The Port Authority also recently reached out to some private developers to build out 600,000 square feet of planned retail space along the eastern side of ground zero. According to sources familiar with downtown development, one of the city’s most active firms, the Related Companies, is one the developers that has been contacted. Another developer, Westfield, controls the right to first offer on the retail site and could be a partner in any development.

A director for Real Capital Analytics, Daniel Fasulo, said an unbuilt development site at ground zero could fetch about $275 million, based on recent sales of development sites in Midtown. It would be worth as much as $1,000 a square foot, or about $1 billion for an office building of 1 million square feet after it is built and rented out.

Thus, Mr. Silverstein’s 6.2 million square feet could be worth more than $6 billion.

“That is such a humongous project that it would not surprise me if Silverstein brought in another developer to assist with the building process,” he said. “But I cannot foresee a situation where they would sell the entire interest in the site.”

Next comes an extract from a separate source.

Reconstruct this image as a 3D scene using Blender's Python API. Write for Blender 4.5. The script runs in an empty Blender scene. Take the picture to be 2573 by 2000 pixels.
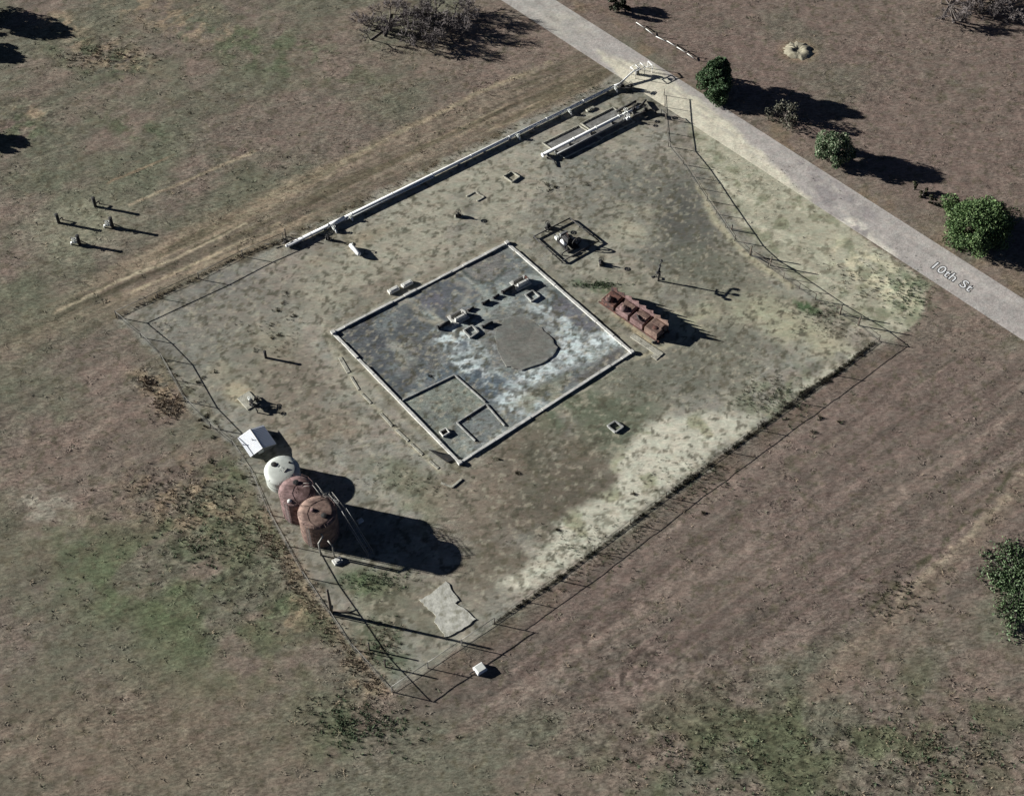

He said Silverstein Properties is a “merchant builder” that makes its money from constructing new towers, but it could seek to take on an additional partner.

“Merchant builders usually don’t give up the right to build. It’s how they make money,” Mr. Fasulo said. “Once he adds his value, it makes sense for him to realize that value.”

Mr. Fasulo said Silverstein Properties could do a “pre-sale” on part of the future development where the company could enter into a contract with another developer to control it once the building is finished.

“It helps the bank out and it helps the builder. The buyer usually gets a market discount for getting in so early,” he said.

Any sale, according to sources familiar with downtown development, would face several hurdles about the division of insurance proceeds stemming from the terrorist attacks of September 11, 2001, and would require approvals from the Port Authority.